## Stored data

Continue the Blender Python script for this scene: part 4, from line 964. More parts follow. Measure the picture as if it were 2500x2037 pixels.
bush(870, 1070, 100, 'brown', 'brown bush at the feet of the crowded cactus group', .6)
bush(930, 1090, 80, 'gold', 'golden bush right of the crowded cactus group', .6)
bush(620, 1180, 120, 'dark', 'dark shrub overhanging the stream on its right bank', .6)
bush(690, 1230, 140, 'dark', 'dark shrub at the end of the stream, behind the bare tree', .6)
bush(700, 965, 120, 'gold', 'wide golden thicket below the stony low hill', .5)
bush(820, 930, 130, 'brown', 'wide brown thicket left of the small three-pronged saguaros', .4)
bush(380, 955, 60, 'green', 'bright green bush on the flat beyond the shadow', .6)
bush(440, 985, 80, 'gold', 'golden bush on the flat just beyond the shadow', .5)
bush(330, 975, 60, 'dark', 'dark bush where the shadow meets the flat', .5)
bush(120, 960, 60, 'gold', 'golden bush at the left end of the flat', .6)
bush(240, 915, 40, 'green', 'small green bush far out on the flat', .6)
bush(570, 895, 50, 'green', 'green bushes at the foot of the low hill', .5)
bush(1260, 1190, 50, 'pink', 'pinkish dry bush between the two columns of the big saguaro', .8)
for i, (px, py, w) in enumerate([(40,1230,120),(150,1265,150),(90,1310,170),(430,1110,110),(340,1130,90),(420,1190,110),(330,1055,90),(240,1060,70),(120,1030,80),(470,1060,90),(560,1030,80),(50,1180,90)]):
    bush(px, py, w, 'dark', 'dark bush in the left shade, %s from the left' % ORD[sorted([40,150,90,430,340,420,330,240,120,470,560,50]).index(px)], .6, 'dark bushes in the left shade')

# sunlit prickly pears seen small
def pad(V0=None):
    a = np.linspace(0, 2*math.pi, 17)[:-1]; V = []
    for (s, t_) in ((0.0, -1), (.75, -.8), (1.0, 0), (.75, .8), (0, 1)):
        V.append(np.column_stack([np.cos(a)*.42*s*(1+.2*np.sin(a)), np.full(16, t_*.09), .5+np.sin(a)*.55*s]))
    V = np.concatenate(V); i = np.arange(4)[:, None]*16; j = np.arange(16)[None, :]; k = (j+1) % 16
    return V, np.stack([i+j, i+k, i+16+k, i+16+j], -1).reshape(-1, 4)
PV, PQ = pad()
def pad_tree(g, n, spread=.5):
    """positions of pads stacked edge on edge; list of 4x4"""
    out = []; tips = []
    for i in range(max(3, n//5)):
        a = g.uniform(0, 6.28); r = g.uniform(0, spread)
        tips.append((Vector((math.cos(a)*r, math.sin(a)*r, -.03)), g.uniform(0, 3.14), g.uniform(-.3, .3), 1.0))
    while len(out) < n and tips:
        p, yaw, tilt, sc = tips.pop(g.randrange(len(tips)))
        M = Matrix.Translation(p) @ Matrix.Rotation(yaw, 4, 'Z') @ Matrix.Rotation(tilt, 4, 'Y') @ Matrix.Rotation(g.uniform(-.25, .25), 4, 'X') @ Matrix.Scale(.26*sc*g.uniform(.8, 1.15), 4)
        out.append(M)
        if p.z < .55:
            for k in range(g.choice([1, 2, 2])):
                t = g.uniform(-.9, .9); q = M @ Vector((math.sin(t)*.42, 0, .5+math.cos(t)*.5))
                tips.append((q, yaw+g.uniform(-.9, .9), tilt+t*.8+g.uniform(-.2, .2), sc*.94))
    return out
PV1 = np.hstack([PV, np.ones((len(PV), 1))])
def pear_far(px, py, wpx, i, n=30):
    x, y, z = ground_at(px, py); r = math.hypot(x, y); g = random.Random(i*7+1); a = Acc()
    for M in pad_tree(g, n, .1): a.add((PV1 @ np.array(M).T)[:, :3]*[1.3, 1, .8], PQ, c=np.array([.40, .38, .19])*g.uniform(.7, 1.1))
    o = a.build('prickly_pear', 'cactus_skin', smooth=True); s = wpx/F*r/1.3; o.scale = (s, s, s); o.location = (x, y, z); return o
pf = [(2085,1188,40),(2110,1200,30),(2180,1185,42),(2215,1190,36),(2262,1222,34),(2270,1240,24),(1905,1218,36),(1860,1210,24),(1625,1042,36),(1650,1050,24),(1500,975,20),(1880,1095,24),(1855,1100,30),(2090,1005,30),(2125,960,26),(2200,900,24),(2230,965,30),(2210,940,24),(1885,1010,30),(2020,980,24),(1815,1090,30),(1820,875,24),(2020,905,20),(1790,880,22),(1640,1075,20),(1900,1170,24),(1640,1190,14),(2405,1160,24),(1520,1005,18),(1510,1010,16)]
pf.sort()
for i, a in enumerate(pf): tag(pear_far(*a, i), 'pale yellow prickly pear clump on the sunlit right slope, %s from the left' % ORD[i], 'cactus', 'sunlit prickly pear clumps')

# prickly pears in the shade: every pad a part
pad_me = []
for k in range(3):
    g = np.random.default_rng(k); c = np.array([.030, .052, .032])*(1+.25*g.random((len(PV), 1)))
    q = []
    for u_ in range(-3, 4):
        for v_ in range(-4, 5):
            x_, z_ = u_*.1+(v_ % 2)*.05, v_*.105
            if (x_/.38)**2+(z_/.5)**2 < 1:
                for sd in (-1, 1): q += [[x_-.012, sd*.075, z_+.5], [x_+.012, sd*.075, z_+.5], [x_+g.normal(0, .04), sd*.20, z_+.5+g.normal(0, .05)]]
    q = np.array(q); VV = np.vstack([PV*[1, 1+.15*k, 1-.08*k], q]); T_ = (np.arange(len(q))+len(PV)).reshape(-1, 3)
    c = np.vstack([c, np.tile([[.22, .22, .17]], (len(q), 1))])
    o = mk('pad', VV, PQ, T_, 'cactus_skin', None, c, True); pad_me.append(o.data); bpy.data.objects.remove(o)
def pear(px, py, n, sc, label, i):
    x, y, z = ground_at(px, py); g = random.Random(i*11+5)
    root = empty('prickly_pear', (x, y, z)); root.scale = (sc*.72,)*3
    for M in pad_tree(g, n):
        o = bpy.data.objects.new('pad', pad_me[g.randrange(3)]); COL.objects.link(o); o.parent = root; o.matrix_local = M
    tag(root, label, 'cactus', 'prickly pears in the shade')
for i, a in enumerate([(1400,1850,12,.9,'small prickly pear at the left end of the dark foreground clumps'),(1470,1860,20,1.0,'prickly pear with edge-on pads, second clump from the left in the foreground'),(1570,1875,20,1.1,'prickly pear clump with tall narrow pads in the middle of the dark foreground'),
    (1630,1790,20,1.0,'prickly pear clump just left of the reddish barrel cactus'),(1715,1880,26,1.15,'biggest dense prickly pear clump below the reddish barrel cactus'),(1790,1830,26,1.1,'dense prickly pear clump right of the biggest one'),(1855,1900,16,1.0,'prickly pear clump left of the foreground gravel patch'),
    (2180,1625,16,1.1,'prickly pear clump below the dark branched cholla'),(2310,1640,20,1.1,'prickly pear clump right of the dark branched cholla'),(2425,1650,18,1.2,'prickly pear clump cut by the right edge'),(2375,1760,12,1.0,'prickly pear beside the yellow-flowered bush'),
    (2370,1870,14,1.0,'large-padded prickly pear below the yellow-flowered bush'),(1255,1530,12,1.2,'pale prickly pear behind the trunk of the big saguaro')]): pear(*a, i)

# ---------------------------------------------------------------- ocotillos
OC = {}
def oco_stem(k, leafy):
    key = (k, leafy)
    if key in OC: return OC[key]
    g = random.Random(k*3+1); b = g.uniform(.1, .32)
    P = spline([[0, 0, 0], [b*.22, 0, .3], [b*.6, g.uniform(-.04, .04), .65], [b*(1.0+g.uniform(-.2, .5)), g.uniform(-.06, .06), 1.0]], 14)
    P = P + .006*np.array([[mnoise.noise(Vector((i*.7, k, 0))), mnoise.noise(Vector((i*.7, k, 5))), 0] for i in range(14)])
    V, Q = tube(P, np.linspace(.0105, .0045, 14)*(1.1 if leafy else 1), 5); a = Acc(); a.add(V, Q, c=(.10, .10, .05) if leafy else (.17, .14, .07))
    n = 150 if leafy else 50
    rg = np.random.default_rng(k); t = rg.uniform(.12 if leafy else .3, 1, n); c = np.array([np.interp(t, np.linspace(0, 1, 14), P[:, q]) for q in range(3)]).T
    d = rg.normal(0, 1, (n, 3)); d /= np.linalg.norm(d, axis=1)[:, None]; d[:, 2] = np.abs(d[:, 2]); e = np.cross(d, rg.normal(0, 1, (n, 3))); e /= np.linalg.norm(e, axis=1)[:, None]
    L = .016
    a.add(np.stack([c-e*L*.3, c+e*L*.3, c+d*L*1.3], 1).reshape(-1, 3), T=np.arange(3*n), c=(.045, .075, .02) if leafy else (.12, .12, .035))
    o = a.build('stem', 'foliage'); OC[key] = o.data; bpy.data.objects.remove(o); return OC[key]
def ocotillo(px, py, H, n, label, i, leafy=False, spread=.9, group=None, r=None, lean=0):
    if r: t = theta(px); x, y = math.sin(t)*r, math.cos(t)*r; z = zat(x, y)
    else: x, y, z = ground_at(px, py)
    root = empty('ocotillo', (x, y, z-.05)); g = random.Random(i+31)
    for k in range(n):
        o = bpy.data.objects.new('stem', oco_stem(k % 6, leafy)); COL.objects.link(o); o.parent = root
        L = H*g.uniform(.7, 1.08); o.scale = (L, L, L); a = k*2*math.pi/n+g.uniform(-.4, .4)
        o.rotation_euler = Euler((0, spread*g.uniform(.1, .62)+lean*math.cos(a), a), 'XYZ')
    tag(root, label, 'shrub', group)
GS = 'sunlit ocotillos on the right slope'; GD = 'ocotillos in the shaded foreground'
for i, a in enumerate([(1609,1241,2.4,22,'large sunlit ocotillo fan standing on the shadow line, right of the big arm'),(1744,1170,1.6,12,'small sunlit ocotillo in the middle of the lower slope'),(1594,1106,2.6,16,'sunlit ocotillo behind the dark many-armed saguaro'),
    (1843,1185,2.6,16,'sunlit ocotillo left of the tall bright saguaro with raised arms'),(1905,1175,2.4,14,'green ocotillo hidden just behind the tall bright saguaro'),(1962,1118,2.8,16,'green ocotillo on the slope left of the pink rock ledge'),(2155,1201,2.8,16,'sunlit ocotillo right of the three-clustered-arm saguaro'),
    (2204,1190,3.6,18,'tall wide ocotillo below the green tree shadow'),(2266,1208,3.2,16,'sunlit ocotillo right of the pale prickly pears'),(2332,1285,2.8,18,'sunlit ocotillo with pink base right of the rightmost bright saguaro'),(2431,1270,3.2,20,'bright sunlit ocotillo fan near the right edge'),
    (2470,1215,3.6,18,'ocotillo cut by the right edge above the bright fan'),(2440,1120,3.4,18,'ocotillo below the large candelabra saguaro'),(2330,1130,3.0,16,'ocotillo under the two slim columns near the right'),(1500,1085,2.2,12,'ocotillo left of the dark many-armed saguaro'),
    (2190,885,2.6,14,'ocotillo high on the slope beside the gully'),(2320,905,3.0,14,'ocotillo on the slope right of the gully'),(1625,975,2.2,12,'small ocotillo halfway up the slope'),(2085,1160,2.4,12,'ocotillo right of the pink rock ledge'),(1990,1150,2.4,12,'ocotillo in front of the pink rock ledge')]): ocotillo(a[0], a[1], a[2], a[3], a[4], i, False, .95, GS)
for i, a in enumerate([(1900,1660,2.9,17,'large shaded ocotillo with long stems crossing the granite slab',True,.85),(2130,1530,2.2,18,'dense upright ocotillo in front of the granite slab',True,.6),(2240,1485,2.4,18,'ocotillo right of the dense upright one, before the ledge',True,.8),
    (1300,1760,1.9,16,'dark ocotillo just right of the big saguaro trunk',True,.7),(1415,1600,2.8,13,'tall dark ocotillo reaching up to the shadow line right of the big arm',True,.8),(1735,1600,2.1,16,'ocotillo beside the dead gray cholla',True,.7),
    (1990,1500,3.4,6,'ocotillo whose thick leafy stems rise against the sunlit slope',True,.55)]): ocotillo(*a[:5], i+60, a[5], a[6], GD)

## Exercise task
Copy each line above where the string "arange" occurs.

## Written reply
    V = np.concatenate(V); i = np.arange(4)[:, None]*16; j = np.arange(16)[None, :]; k = (j+1) % 16
    q = np.array(q); VV = np.vstack([PV*[1, 1+.15*k, 1-.08*k], q]); T_ = (np.arange(len(q))+len(PV)).reshape(-1, 3)
    a.add(np.stack([c-e*L*.3, c+e*L*.3, c+d*L*1.3], 1).reshape(-1, 3), T=np.arange(3*n), c=(.045, .075, .02) if leafy else (.12, .12, .035))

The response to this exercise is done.